The architectural evolution from massive proliferation of deployments to a more centralized approach with LoRA switching represents sound engineering, though the fixed batch size of 4 and inability to leverage dynamic batching suggests remaining optimization opportunities. The ongoing work on quantization and continued exploration of GPU sharing strategies indicates this is an evolving system rather than a fully optimized final state.
From an LLMOps perspective, the case study excels in demonstrating end-to-end infrastructure for model production and deployment, including the "use case factory" concept for systematic fine-tuning and evaluation. The emphasis on creating tooling (the fine-tuning UI) that enables non-R&D users to deploy models aligns well with LLMOps principles of democratization and self-service. The model registry pattern and careful version management reflect mature MLOps practices applied to generative AI.
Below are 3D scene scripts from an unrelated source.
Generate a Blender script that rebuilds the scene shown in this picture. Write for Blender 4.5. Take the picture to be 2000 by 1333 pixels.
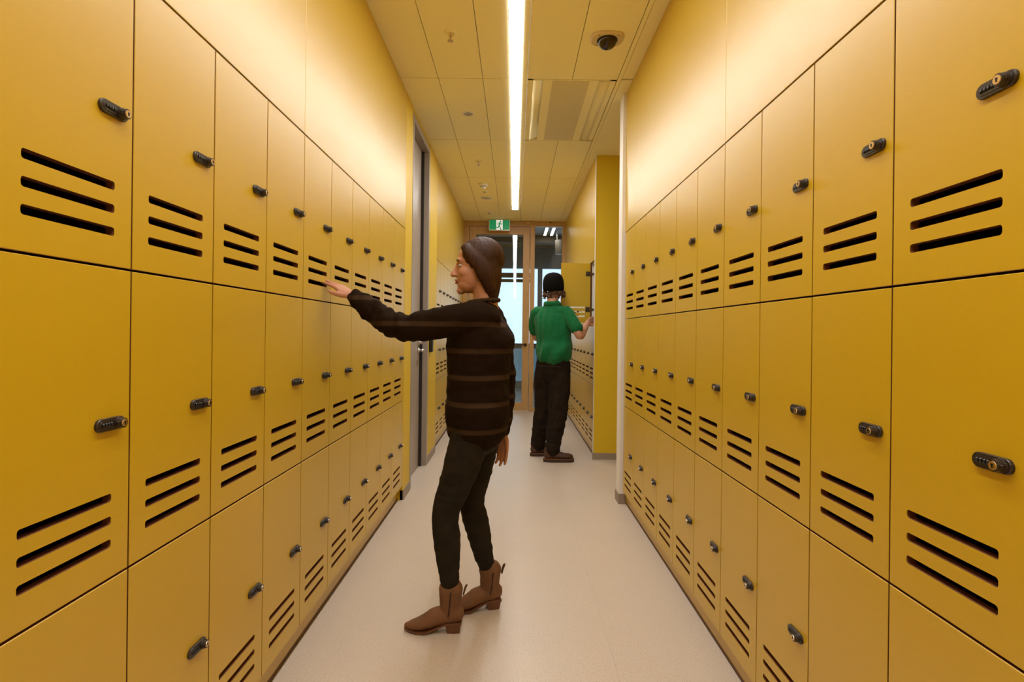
import bpy, bmesh, math, random
from mathutils import Vector, Matrix, noise

for o in list(bpy.data.objects):
    bpy.data.objects.remove(o, do_unlink=True)
scene = bpy.context.scene
COL = scene.collection
random.seed(7)

# ------------------------------------------------------------------ camera
H = 1.21
FPX = 1080.0
cam_d = bpy.data.cameras.new('camera')
cam = bpy.data.objects.new('camera', cam_d)
COL.objects.link(cam)
cam.location = (0, 0, H)
ROLL = 0.0113
cam.rotation_euler = (Matrix.Rotation(math.pi / 2, 3, 'X') @ Matrix.Rotation(ROLL, 3, 'Z')).to_euler()
cam_d.sensor_width = 36
cam_d.lens = FPX / 2000 * 36
cam_d.shift_x = -5.0 / 2000
cam_d.shift_y = -16.5 / 2000
cam_d.clip_start = 0.02
scene.camera = cam

# ------------------------------------------------------------------ world + view
w = bpy.data.worlds.new('sky')
scene.world = w
w.use_nodes = True
bgn = w.node_tree.nodes['Background']
bgn.inputs[0].default_value = (0.74, 0.87, 1.0, 1)
bgn.inputs[1].default_value = 1.6
scene.view_settings.view_transform = 'Standard'
scene.view_settings.look = 'None'
scene.view_settings.exposure = -0.12
scene.view_settings.gamma = 1.0
LIGHT_STRENGTH = 38.0
# added area lamp under the linear light, brightens floor and low walls
la = bpy.data.lights.new('linear_light_fill', 'AREA')
la.shape = 'RECTANGLE'; la.size = 0.07; la.size_y = 10.3
la.energy = 24.0; la.spread = math.radians(125); la.color = (1.0, 0.97, 0.93)
lao = bpy.data.objects.new('linear_light_fill', la); COL.objects.link(lao)
lao.location = (-0.0105, 2.5, 2.924 - 0.006)

# ------------------------------------------------------------------ materials
def new_mat(name):
    m = bpy.data.materials.new(name)
    m.use_nodes = True
    nt = m.node_tree
    return m, nt, nt.nodes['Principled BSDF']

def mat(name, col, rough=0.5, metal=0.0, spec=0.5, noise_amt=0.0, noise_scale=40.0, bump=0.0, bump_scale=200.0, stretch=(1, 1, 1), sheen=0.0):
    m, nt, p = new_mat(name)
    p.inputs['Base Color'].default_value = (*col, 1)
    p.inputs['Roughness'].default_value = rough
    p.inputs['Metallic'].default_value = metal
    p.inputs['Specular IOR Level'].default_value = spec
    if sheen:
        p.inputs['Sheen Weight'].default_value = sheen
    tc = nt.nodes.new('ShaderNodeTexCoord')
    mp = nt.nodes.new('ShaderNodeMapping')
    mp.inputs['Scale'].default_value = stretch
    nt.links.new(tc.outputs['Object'], mp.inputs['Vector'])
    if noise_amt:
        n = nt.nodes.new('ShaderNodeTexNoise')
        n.inputs['Scale'].default_value = noise_scale
        n.inputs['Detail'].default_value = 5
        nt.links.new(mp.outputs['Vector'], n.inputs['Vector'])
        r = nt.nodes.new('ShaderNodeMapRange')
        r.inputs[1].default_value = 0.25
        r.inputs[2].default_value = 0.75
        r.inputs[3].default_value = 1 - noise_amt
        r.inputs[4].default_value = 1 + noise_amt
        nt.links.new(n.outputs['Fac'], r.inputs[0])
        mx = nt.nodes.new('ShaderNodeVectorMath')
        mx.operation = 'SCALE'
        mx.inputs[0].default_value = col
        nt.links.new(r.outputs[0], mx.inputs['Scale'])
        nt.links.new(mx.outputs[0], p.inputs['Base Color'])
    if bump:
        n2 = nt.nodes.new('ShaderNodeTexNoise')
        n2.inputs['Scale'].default_value = bump_scale
        n2.inputs['Detail'].default_value = 3
        nt.links.new(mp.outputs['Vector'], n2.inputs['Vector'])
        b = nt.nodes.new('ShaderNodeBump')
        b.inputs['Strength'].default_value = bump
        b.inputs['Distance'].default_value = 0.002
        nt.links.new(n2.outputs['Fac'], b.inputs['Height'])
        nt.links.new(b.outputs['Normal'], p.inputs['Normal'])
    return m

YEL = (0.60, 0.385, 0.006)
M = {}
M['yellow'] = mat('yellow_laminate', YEL, 0.335, spec=1.0, noise_amt=0.02, noise_scale=500, bump=0.05, bump_scale=900)
M['yellow_paint'] = mat('yellow_paint', (0.70, 0.475, 0.016), 0.5, spec=0.35, noise_amt=0.02, noise_scale=60)
M['core'] = mat('brown_core', (0.17, 0.055, 0.018), 0.7)
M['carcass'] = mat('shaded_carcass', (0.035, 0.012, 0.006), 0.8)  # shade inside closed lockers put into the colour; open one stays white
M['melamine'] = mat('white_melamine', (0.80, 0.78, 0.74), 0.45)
M['white'] = mat('white_plaster', (0.86, 0.82, 0.76), 0.5, noise_amt=0.02)
M['ceil'] = mat('bounce_tinted_tile', (0.95, 0.86, 0.50), 0.8, spec=0.2, noise_amt=0.015, noise_scale=300)  # yellow bounce from the walls is mixed into the tile colour
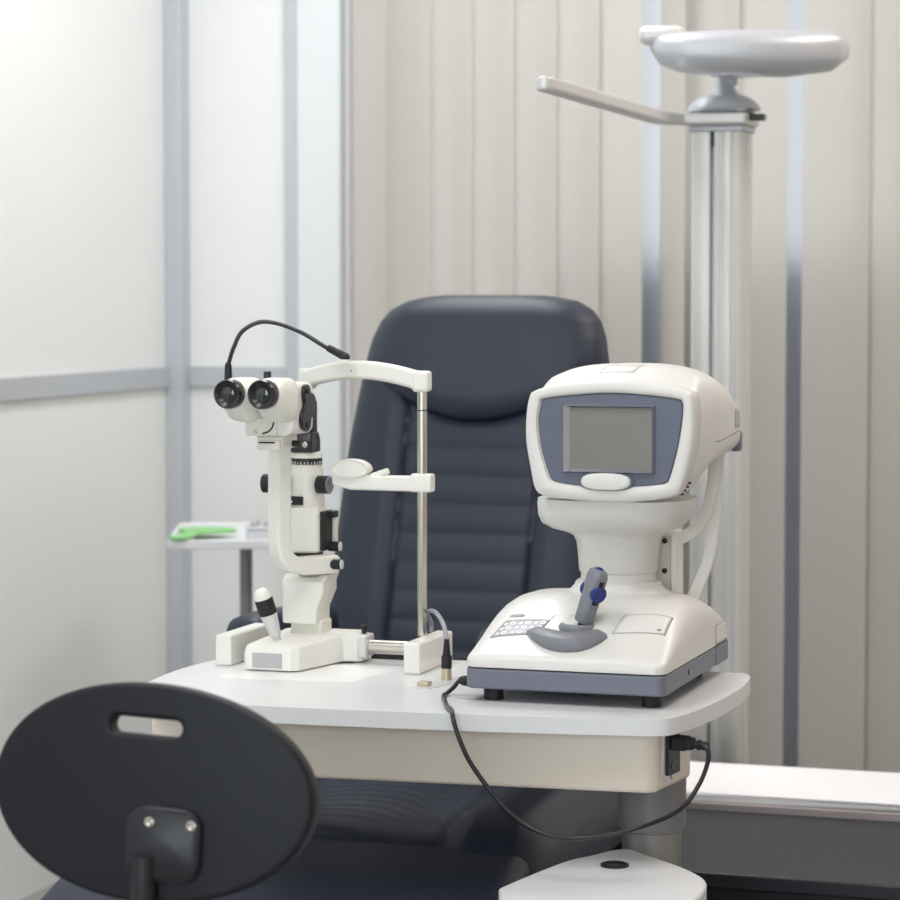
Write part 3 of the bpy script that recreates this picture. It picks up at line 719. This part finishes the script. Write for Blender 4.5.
# neck
nx, ny = -.951, 3.700
def nsec(z, hx, hy, n=2.6, cx=nx, cy=ny): return [(x, y, z) for x, y in superell(cx, cy, hx, hy, n, 64)]
part('neck_flare', loft(B(), [nsec(.872, .105, .085, 2.2), nsec(.8765, .082, .070, 2.2), nsec(.882, .069, .064, 2.2), nsec(.889, .062, .059, 2.2), nsec(.8935, .0605, .0575, 2.2), nsec(.896, .0575, .0555, 2.2)]), 'arwhite', ar, smooth=60)
part('neck', loft(B(), [nsec(.880, .0535, .053, 2.2), nsec(.914, .0520, .052, 2.2)]), 'arwhite', ar, smooth=50)
part('collar', loft(B(), [nsec(.908, .0535, .0535, 2.2), nsec(.9095, .0550, .0550, 2.2), nsec(.930, .0562, .056, 2.3), nsec(.950, .0580, .058, 2.4), nsec(.960, .0620, .060, 2.5), nsec(.9660, .072, .066, 2.6, nx, 3.695),
     nsec(.9715, .088, .073, 2.8, nx, 3.685), nsec(.9800, .0995, .080, 3.0, -.950, 3.675), nsec(.9920, .1055, .085, 3.2, -.947, 3.670), nsec(1.008, .1075, .087, 3.3, -.945, 3.668), nsec(1.016, .1075, .087, 3.3, -.944, 3.668)]), 'arwhite', ar, smooth=60, label='white bowl below the head')
# head: bezel front, tapering body behind
HC = (-.932, 1.10)
BZ = [(-1.039, 1.1675), (-1.001, 1.1775), (-.926, 1.1825), (-.86, 1.1775), (-.822, 1.169), (-.8135, 1.152), (-.8135, 1.104), (-.820, 1.07), (-.831, 1.034), (-.845, 1.025), (-.888, 1.018), (-.933, 1.0155), (-.987, 1.018), (-1.022, 1.022), (-1.037, 1.031), (-1.045, 1.065), (-1.051, 1.102), (-1.050, 1.138), (-1.046, 1.159)]
def spline2(pts, n=6): return [(p.x, p.y) for p in catmull([(a, b, 0) for a, b in pts], n, True)]
NP = 120
bz = polar(spline2(BZ), HC, NP)
PN = [(-1.024, 1.157), (-.978, 1.163), (-.928, 1.166), (-.873, 1.163), (-.833, 1.158), (-.829, 1.153), (-.830, 1.128), (-.837, 1.087), (-.848, 1.048), (-.855, 1.043), (-.890, 1.039), (-.931, 1.037), (-.975, 1.038), (-1.009, 1.043), (-1.016, 1.049), (-1.028, 1.086), (-1.033, 1.125), (-1.029, 1.150)]
pn = polar(spline2(PN), HC, NP)
def backsec(y, x0, x1, zb, zt, n):
    cx, cz = (x0+x1)/2, (zb+zt)/2
    up = superell(cx, cz, (x1-x0)/2, (zt-zb)/2, n-.8, 160)[:81]; dn = superell(cx, cz, (x1-x0)/2, (zt-zb)/2, n+3, 160)[81:]
    return [(x, y, z) for x, z in polar(up+dn, (HC[0], (zb+zt)/2), NP)]
fy = 3.568
inn = scale2(pn, HC, 1.02)
bm = loft(B(), [[(x, fy+.006, z) for x, z in inn], [(x, fy+.0015, z) for x, z in inn], [(x, fy, z) for x, z in scale2(pn, HC, 1.05)], [(x, fy+.0005, z) for x, z in inset2(bz, HC, .004)], [(x, fy+.0035, z) for x, z in inset2(bz, HC, .001)], [(x, fy+.008, z) for x, z in bz], [(x, fy+.040, z) for x, z in scale2(bz, HC, 1.004)], [(x, fy+.043, z) for x, z in inset2(bz, HC, .003)]])
hd = part('head_bezel', bm, 'arwhite', ar, smooth=50, label='rounded white screen surround')
lift = lambda y, k: [(x, y, z if z < 1.10 else 1.10+(z-1.10)*k) for x, z in bz]
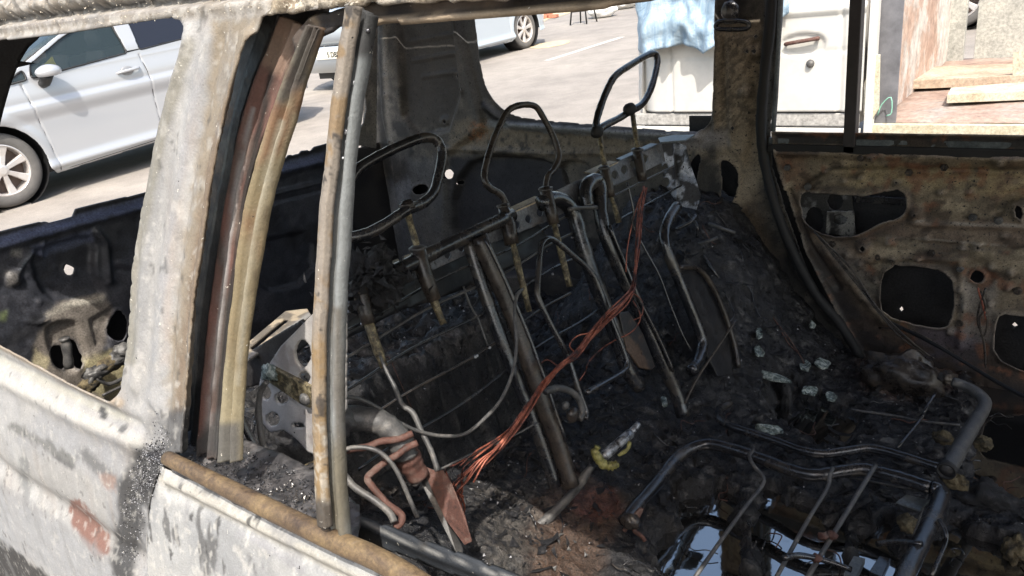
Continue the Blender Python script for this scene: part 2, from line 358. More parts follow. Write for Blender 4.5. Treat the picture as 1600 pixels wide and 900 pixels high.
# ================================================================== vehicles in the street
def lathe(prof, n, cx, cy, cz, ax='y'):                            # prof = (radius, offset along y)
    V = [];
    for r_, o_ in prof:
        for k in range(n): a = 2 * math.pi * k / n; V.append((cx + r_ * math.cos(a), cy + o_, cz + r_ * math.sin(a)))
    m = len(prof); Fc = [[i * n + k, i * n + (k + 1) % n, (i + 1) * n + (k + 1) % n, (i + 1) * n + k] for i in range(m - 1) for k in range(n)]
    return np.array(V), Fc
tyre_m = mat_plain('tyre', (.10, .095, .09), .85, var=.15); rim_m = mat_plain('alloy rim', (.55, .52, .5), .35, .5); hub_dark = mat_plain('dark brown brake hub', (.12, .085, .07), .7)  # hub is one even dark brown for the brake disc
def wheel(parent, x, side, r=.315, name='wheel', nsp=7, y0=0, simple=False):
    sg = -1 if side == 0 else 1                                    # outward direction in y
    w = empty(name, (x, y0 + (-sg) * .03, r)); w.parent = parent
    V, Fc = lathe([(r - .10, .0), (r - .075, sg * .012), (r - .03, sg * .01), (r - .006, -sg * .01), (r, -sg * .04), (r, -sg * .16), (r - .02, -sg * .2), (r - .1, -sg * .2), (r - .1, 0)], 48, 0, 0, 0)
    o = mesh('tyre', V, Fc, tyre_m, w)
    R_ = r - .095; pts = [lathe([(R_ + .002, .0), (R_ - .012, sg * .006), (R_ - .02, -sg * .01), (R_ - .03, -sg * .15)], 48, 0, 0, 0), lathe([(.055, -sg * .02), (.05, -sg * .004), (.03, sg * .004), (.001, sg * .005)], 24, 0, 0, 0)]
    for k in range(nsp):
        a = 2 * math.pi * k / nsp + .3; ca, sa = math.cos(a), math.sin(a); e = np.array([ca, 0, sa]); t = np.array([-sa, 0, ca]); y = np.array([0, sg, 0])
        r0, r1 = .04, R_ - .01; w0, w1 = .020, .038; ss = []
        for rr, ww, oo in ((r0, w0, -.004), ((r0 + r1) / 2, (w0 + w1) / 2 * .9, -.012), (r1, w1, -.004)):
            for sgn, dd in ((-1, -.012), (-.75, 0), (.75, 0), (1, -.012), (.9, -.04), (-.9, -.04)): ss.append(e * rr + t * ww * sgn + y * (oo + dd))
        f = []
        for i in range(2):
            for q in range(6): f.append([i * 6 + q, i * 6 + (q + 1) % 6, (i + 1) * 6 + (q + 1) % 6, (i + 1) * 6 + q])
        pts.append((np.array(ss), f))
    V, Fc = join(pts); mesh('rim', V, Fc, rim_m, w, smooth=False, bevel=.003)
    V, Fc = lathe([(R_ - .02, -sg * .1), (.09, -sg * .085), (.001, -sg * .08)], 32, 0, 0, 0); mesh('brake_disc', V, Fc, hub_dark, w)
    return w
glass_m, nt, b = newmat('tinted car glass'); b.inputs['Base Color'].default_value = (.03, .045, .05, 1); b.inputs['Roughness'].default_value = .04; b.inputs['Alpha'].default_value = .5
glass_dark = mat_plain('dark privacy glass', (.012, .013, .02), .05)
seal_m = mat_plain('black window seal', (.015, .015, .016), .5)
def rcut(poly, r=.03):
    p = np.array(poly, float); out = []
    for a, b, c in zip(np.roll(p, 1, 0), p, np.roll(p, -1, 0)):
        u = (a - b) / np.linalg.norm(a - b); v = (c - b) / np.linalg.norm(c - b); out += [tuple(b + u * r), tuple(b + (u + v) * r * .29), tuple(b + v * r)]
    return out
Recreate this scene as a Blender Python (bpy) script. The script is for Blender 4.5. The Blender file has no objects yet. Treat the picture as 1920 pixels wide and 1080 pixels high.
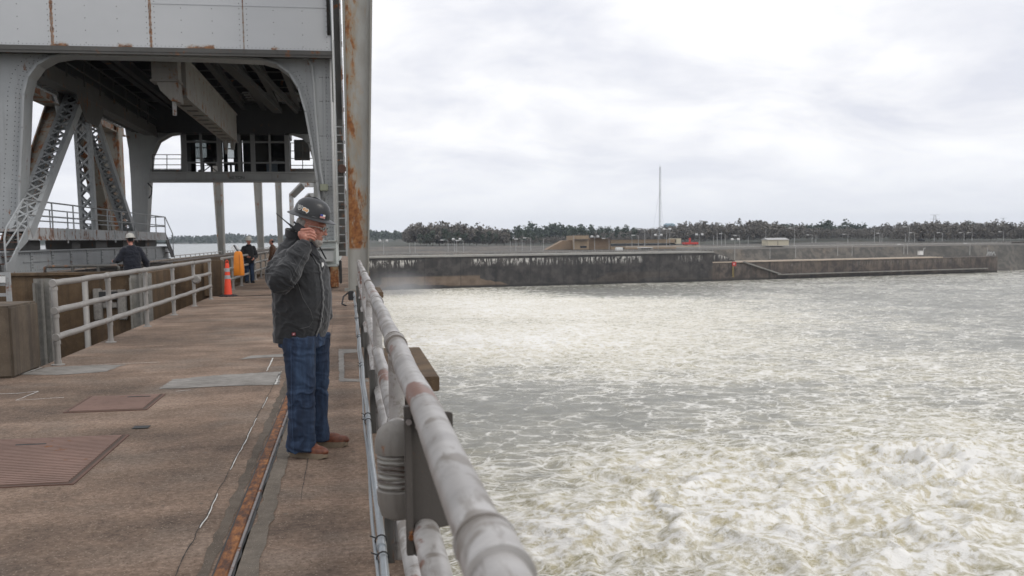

The case study's focus on diffusion models for image generation rather than large language models means some aspects differ from typical LLMOps challenges around prompt engineering, retrieval augmentation, or safety filtering. However, the core concerns around efficient serving, model management, GPU optimization, and balancing quality with operational constraints remain highly relevant to anyone deploying large generative models in production. The honest discussion of failed approaches (MPS) and ongoing challenges provides realistic perspective often missing from vendor-focused case studies.